As I was brooding over these dark marshes, the universe sent me a memo: my most favourite comedy sketch of all times by George Carlin. He reminds us that 90% of the species that ever lived are long extinct. The Earth has been through all sorts of worldwide fires, volcano eruptions, hurricanes, floods, meteorite collisions, mass extinctions, magnetic reversals of the poles, repeated ice ages, de-carbonization of the atmosphere, tectonic shifts…. much more severe threats than a pile of plastic straws and a few meters of seawater flooding our neatly trimmed front-gardens. Even a nuclear catastrophe won’t be able to wipe out all the eukaryotes from the face of Earth! So let’s keep in mind the grand picture: we care for ourselves. No matter how much we mess up, in a couple of hundred thousand years, there will be a whole new flourishing tree of life waiting to be discovered by the new intelligences. The mother goddess is not a wounded dying maiden; her claws are bloody, she will shake us off and try again.
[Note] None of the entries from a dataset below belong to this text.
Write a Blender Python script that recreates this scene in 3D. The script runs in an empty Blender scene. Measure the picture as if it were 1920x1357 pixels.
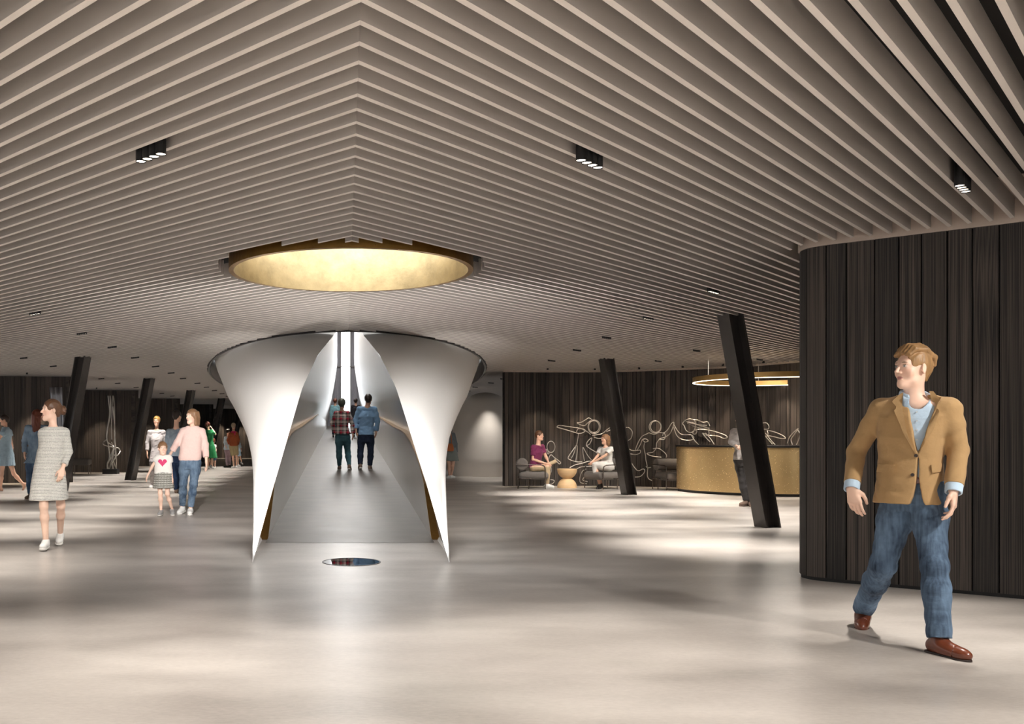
import bpy, bmesh, math, random
import numpy as np
from mathutils import Vector, Matrix
R = math.radians
C = bpy.context.scene.collection
SC = bpy.context.scene
random.seed(7)
# ---------------------------------------------------------------- camera
# frame 1920 x 1357, focal length 1710 px, optical axis at pixel (646, 819), eye height 1.278 m
F, CX, CY, EYE = 1710.0, 646.0, 819.0, 1.278
cam_d = bpy.data.cameras.new('camera')
cam = bpy.data.objects.new('camera', cam_d); C.objects.link(cam)
cam.location = (0, 0, EYE); cam.rotation_euler = (R(90), 0, 0)
cam_d.sensor_width = 36.0; cam_d.lens = 36.0*F/1920
cam_d.shift_x = (960-CX)/1920; cam_d.shift_y = (CY-678.5)/1920
cam_d.clip_start = 0.05; cam_d.clip_end = 400
SC.camera = cam
def at(px, py, Y):
    """pixel of the 1920 x 1357 frame -> point at depth Y"""
    return Vector(((px-CX)/F*Y, Y, EYE-(py-CY)/F*Y))
# ---------------------------------------------------------------- world, exposure
SC.view_settings.view_transform = 'Standard'; SC.view_settings.look = 'None'
SC.view_settings.gamma = 1.0; SC.view_settings.use_curve_mapping = False
SC.view_settings.exposure = 0.6
W = bpy.data.worlds.new('world'); SC.world = W; W.use_nodes = True
wn, wl = W.node_tree.nodes, W.node_tree.links
wn.clear()
w_out = wn.new('ShaderNodeOutputWorld'); w_bg = wn.new('ShaderNodeBackground')
w_tc = wn.new('ShaderNodeTexCoord'); w_sep = wn.new('ShaderNodeSeparateXYZ'); w_ramp = wn.new('ShaderNodeValToRGB')
wl.new(w_tc.outputs['Generated'], w_sep.inputs[0]); wl.new(w_sep.outputs['Y'], w_ramp.inputs[0])
w_ramp.color_ramp.elements[0].position = 0.80; w_ramp.color_ramp.elements[0].color = (0.7, 0.69, 0.68, 1)
w_ramp.color_ramp.elements[1].position = 0.97; w_ramp.color_ramp.elements[1].color = (5, 5.1, 5.2, 1)
wl.new(w_ramp.outputs[0], w_bg.inputs[0]); w_bg.inputs[1].default_value = 1.0
wl.new(w_bg.outputs[0], w_out.inputs[0])
# ---------------------------------------------------------------- large lights
def area_light(name, loc, size, size_y, power, col, rot=(0,0,0), shape='RECTANGLE'):
    d = bpy.data.lights.new(name, 'AREA'); d.shape = shape; d.size = size
    if shape in ('RECTANGLE', 'ELLIPSE'): d.size_y = size_y
    d.energy = power; d.color = col
    o = bpy.data.objects.new(name, d); C.objects.link(o); o.location = loc; o.rotation_euler = rot
    return o
AX = 0.065                                      # the hall's axis of symmetry (x)
area_light('oculus_daylight', (AX, 9.4, 3.62), 2.3, 2.3, 60, (0.93, 0.97, 1.0), shape='DISK')
area_light('tunnel_fill', (AX, 32, 7.9), 0.6, 34, 650, (1.0, 0.985, 0.96))  # strip light added below the closed roof to brighten the tunnel
def spot(name, loc, power, deg=70, blend=0.8, target=None, col=(1.0, 0.94, 0.87), rad=0.05, parent=None):
    d = bpy.data.lights.new(name, 'SPOT'); d.energy = power; d.color = col
    d.spot_size = R(deg); d.spot_blend = blend; d.shadow_soft_size = rad
    o = bpy.data.objects.new(name, d); C.objects.link(o); o.location = loc
    if target is not None:
        v = Vector(target)-Vector(loc); o.rotation_euler = v.to_track_quat('-Z', 'Y').to_euler()
    return o
# ---------------------------------------------------------------- helpers
def tag(o, label=None, cat=None, group=None, kind=None):
    if label: o['label'] = label
    if cat: o['category'] = cat
    if group: o['group'] = group
    if kind: o['kind'] = kind
    return o
def empty(name, loc=(0,0,0), rz=0.0, **k):
    o = bpy.data.objects.new(name, None); C.objects.link(o); o.location = loc; o.rotation_euler = (0,0,rz)
    o.empty_display_size = 0.1
    return tag(o, **k)
def put(name, me, mat=None, parent=None, smooth=False, **k):
    o = bpy.data.objects.new(name, me); C.objects.link(o)
    if mat is not None and not me.materials: me.materials.append(mat)
    if parent is not None: o.parent = parent
    if smooth and len(me.polygons): me.polygons.foreach_set('use_smooth', [True]*len(me.polygons))
    return tag(o, **k)
def mesh(name, V, Fc):
    me = bpy.data.meshes.new(name); me.from_pydata([tuple(v) for v in V], [], Fc); me.update()
    return me
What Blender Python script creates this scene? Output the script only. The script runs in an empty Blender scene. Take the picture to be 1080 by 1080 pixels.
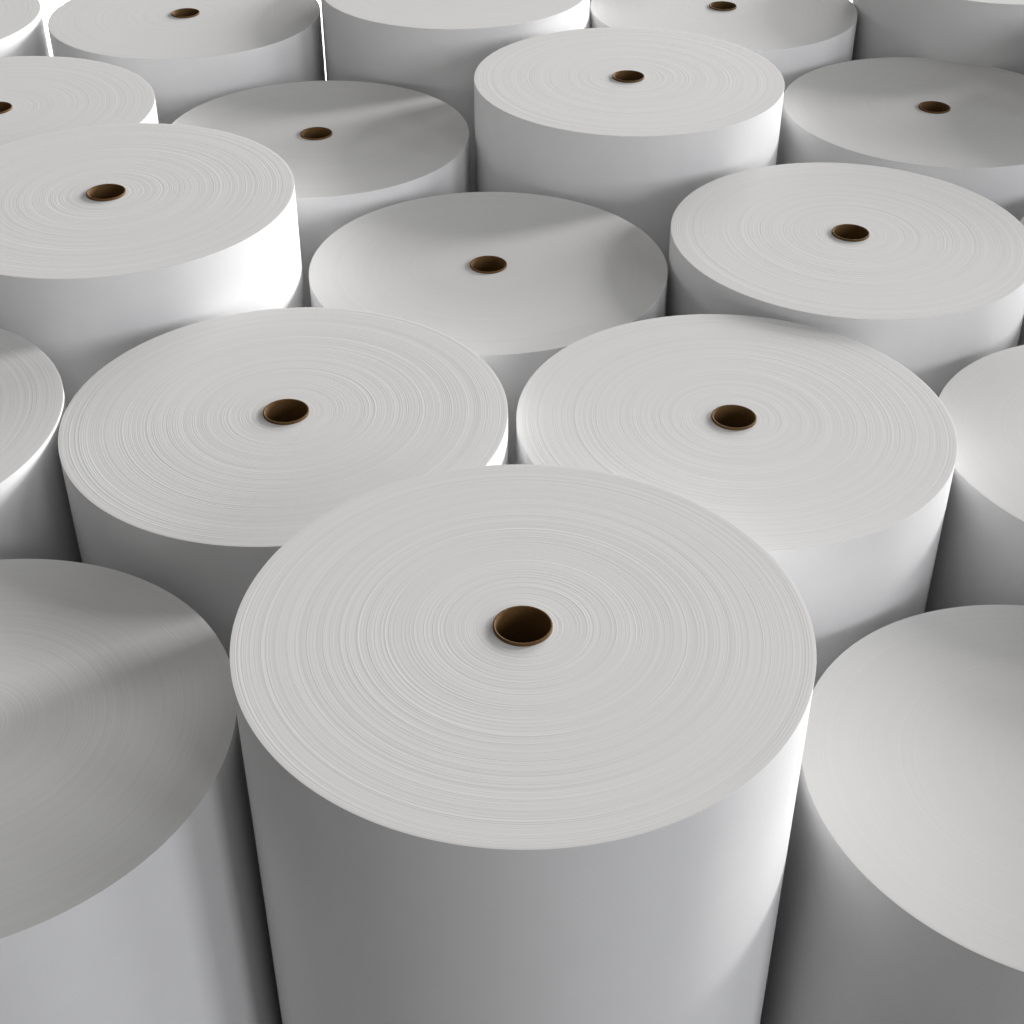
import bpy, bmesh, math, random
from mathutils import Vector

random.seed(7)
S = 0.6                      # reel radius in metres: every fitted unit is one reel radius
FLOOR = -6.3                 # floor level in reel radii below the lens
CAM_H = -FLOOR * S
SC = bpy.context.scene
COL = SC.collection
R = math.radians

# ------------------------------------------------------------------ materials
def new_mat(name):
    m = bpy.data.materials.new(name); m.use_nodes = True
    nt = m.node_tree
    for n in list(nt.nodes): nt.nodes.remove(n)
    out = nt.nodes.new('ShaderNodeOutputMaterial')
    b = nt.nodes.new('ShaderNodeBsdfPrincipled')
    nt.links.new(b.outputs[0], out.inputs[0])
    return m, nt, b

def node(nt, typ, **kw):
    n = nt.nodes.new(typ)
    for k, v in kw.items():
        if k.startswith('i_'):
            n.inputs[int(k[2:])].default_value = v
        else: setattr(n, k, v)
    return n

def math_n(nt, op, a, b=None, c=None):
    n = nt.nodes.new('ShaderNodeMath'); n.operation = op
    for i, v in enumerate((a, b, c)):
        if v is None: continue
        if isinstance(v, (int, float)): n.inputs[i].default_value = v
        else: nt.links.new(v, n.inputs[i])
    return n.outputs[0]

def end_material():
    """Cut edge of the wound paper: thousands of concentric layers, some proud, some sunk."""
    m, nt, b = new_mat('wound_paper_edge')
    L = nt.links
    tc = node(nt, 'ShaderNodeTexCoord')
    sep = node(nt, 'ShaderNodeSeparateXYZ'); L.new(tc.outputs['Object'], sep.inputs[0])
    flat = node(nt, 'ShaderNodeCombineXYZ'); L.new(sep.outputs[0], flat.inputs[0]); L.new(sep.outputs[1], flat.inputs[1])
    ln = node(nt, 'ShaderNodeVectorMath', operation='LENGTH'); L.new(flat.outputs[0], ln.inputs[0])
    r = math_n(nt, 'DIVIDE', ln.outputs['Value'], S)
    nrm = node(nt, 'ShaderNodeVectorMath', operation='NORMALIZE'); L.new(flat.outputs[0], nrm.inputs[0])
    ns = node(nt, 'ShaderNodeSeparateXYZ'); L.new(nrm.outputs[0], ns.inputs[0])
    info = node(nt, 'ShaderNodeObjectInfo')
    at = node(nt, 'ShaderNodeAttribute', attribute_type='OBJECT', attribute_name='groove')
    groove = at.outputs['Fac']
    seed = math_n(nt, 'MULTIPLY', info.outputs['Random'], 90.0)
    def rings(freq, swirl, detail, rough, off):
        v = node(nt, 'ShaderNodeCombineXYZ')
        L.new(math_n(nt, 'MULTIPLY_ADD', ns.outputs[0], swirl, seed), v.inputs[0])
        L.new(math_n(nt, 'MULTIPLY_ADD', ns.outputs[1], swirl, off), v.inputs[1])
        L.new(math_n(nt, 'MULTIPLY', r, freq), v.inputs[2])
        n = node(nt, 'ShaderNodeTexNoise'); n.inputs['Scale'].default_value = 1.0
        n.inputs['Detail'].default_value = detail; n.inputs['Roughness'].default_value = rough
        L.new(v.outputs[0], n.inputs['Vector'])
        return n.outputs['Fac']
    broad = rings(16, 0.10, 2, 0.5, 3.1)
    mid = rings(50, 0.14, 2.5, 0.6, 11.7)
    fine = rings(170, 0.22, 2.5, 0.65, 23.3)
    hair = rings(430, 0.5, 1.0, 0.5, 37.9)
    # a few single layers standing proud: narrow peaks of a ring noise
    pk = rings(80, 0.12, 0.0, 0.5, 51.3)
    ridge = math_n(nt, 'POWER', math_n(nt, 'SUBTRACT', 1.0, math_n(nt, 'MULTIPLY', math_n(nt, 'ABSOLUTE', math_n(nt, 'SUBTRACT', pk, 0.5)), 2.0)), 14.0)
    h = math_n(nt, 'MULTIPLY', broad, 0.0024)
    h = math_n(nt, 'MULTIPLY_ADD', mid, 0.0012, h)
    h = math_n(nt, 'MULTIPLY_ADD', fine, 0.00115, h)
    h = math_n(nt, 'MULTIPLY_ADD', hair, 0.00030, h)
    h = math_n(nt, 'MULTIPLY_ADD', ridge, 0.0006, h)
    h = math_n(nt, 'MULTIPLY', h, groove)
    bp = node(nt, 'ShaderNodeBump'); bp.inputs['Strength'].default_value = BUMP
    bp.inputs['Distance'].default_value = S * 0.62
    bp.inputs['Filter Width'].default_value = 0.1
    L.new(h, bp.inputs['Height'])
    L.new(bp.outputs[0], b.inputs['Normal'])
    # layer-to-layer tone of the paper, with a few paler single layers
    tone = math_n(nt, 'ADD', math_n(nt, 'MULTIPLY', fine, 0.65), math_n(nt, 'MULTIPLY', mid, 0.35))
    cr = node(nt, 'ShaderNodeMapRange'); L.new(tone, cr.inputs[0])
    cr.inputs[1].default_value = 0.34; cr.inputs[2].default_value = 0.66
    tn = math_n(nt, 'MULTIPLY_ADD', math_n(nt, 'SUBTRACT', cr.outputs[0], 0.5), 0.085, 1.0)
    pk2 = rings(190, 0.10, 0.0, 0.5, 71.9)
    line = math_n(nt, 'POWER', math_n(nt, 'SUBTRACT', 1.0, math_n(nt, 'MULTIPLY', math_n(nt, 'ABSOLUTE', math_n(nt, 'SUBTRACT', pk2, 0.62)), 2.0)), 26.0)
    tn = math_n(nt, 'MULTIPLY_ADD', line, 0.06, tn)
    # smooth reels show their layers less
    tn = math_n(nt, 'MULTIPLY_ADD', math_n(nt, 'SUBTRACT', tn, 1.0), math_n(nt, 'MULTIPLY_ADD', groove, 0.75, 0.25), 1.0)
    sc = node(nt, 'ShaderNodeVectorMath', operation='SCALE')
    sc.inputs[0].default_value = (END, END * 0.998, END * 0.99)
    L.new(tn, sc.inputs['Scale'])
    L.new(sc.outputs[0], b.inputs['Base Color'])
    b.inputs['Roughness'].default_value = 0.75
    b.inputs['Specular IOR Level'].default_value = 0.08
    return m

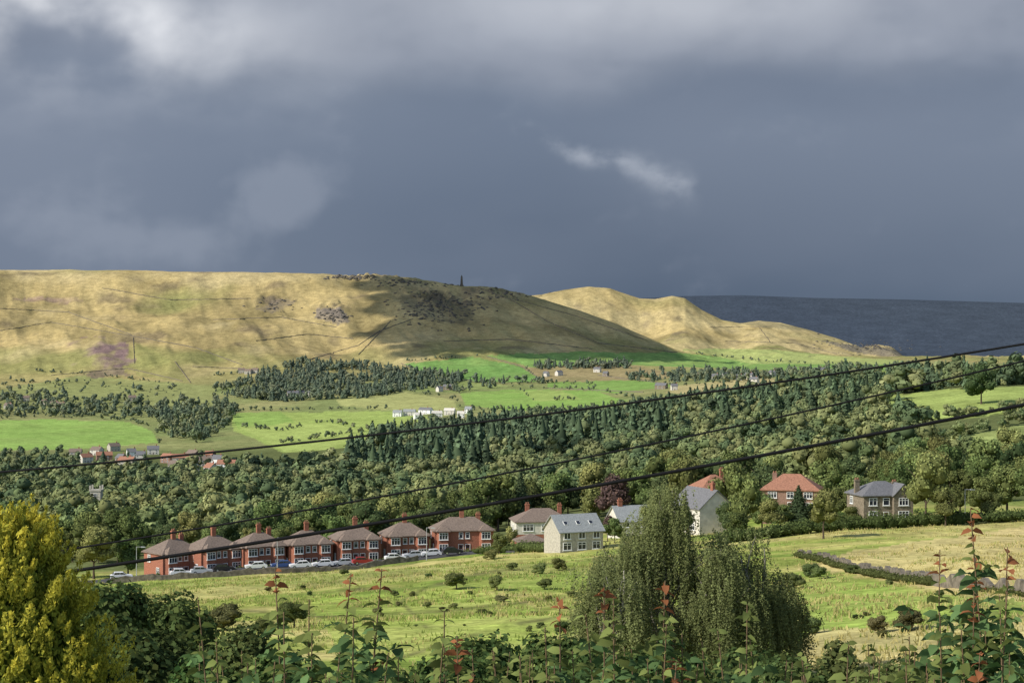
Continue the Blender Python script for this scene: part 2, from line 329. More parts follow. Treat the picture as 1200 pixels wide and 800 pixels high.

And with a grin, George Carlin brings solace to my pains: the planet is fine, the people are fucked. :)
Whenever I read books about these entanglements, conflicts and complexities, the realisation of my wide knowledge gaps excites me - but also makes me more hesitant in writing down my sentences: who am I to talk about all these things I know so little about? Do I ask enough before answering? Do I listen enough before speaking? Do I know enough before talking?
Just as in the Song For Gathering Mushrooms from Cameroon, I hope we all find ways to cherish the frailty and resilience of all life, the endless polyphony of our human experience. The realisation of our importance and our negligibility. The desire to be seen and heard and to be hidden forever. To be mature, wise, naive, to be a child. To be a great listener, a coked-out egomaniac, a virgin and a whore. To be everything all the time, to be nothing whatsoever.
And who says we can't be all?
We are multitudes.
The trickster's only nature is change, a constant shedding of masks is a mask in itself. Is there any other way to dance between the constantly shifting perspectives of our experience? Let's embrace the cracks in our integrity as signs of life and vitality; these fault lines allow us to peek into each other's souls. If we were whole and perfect, we wouldn't be here.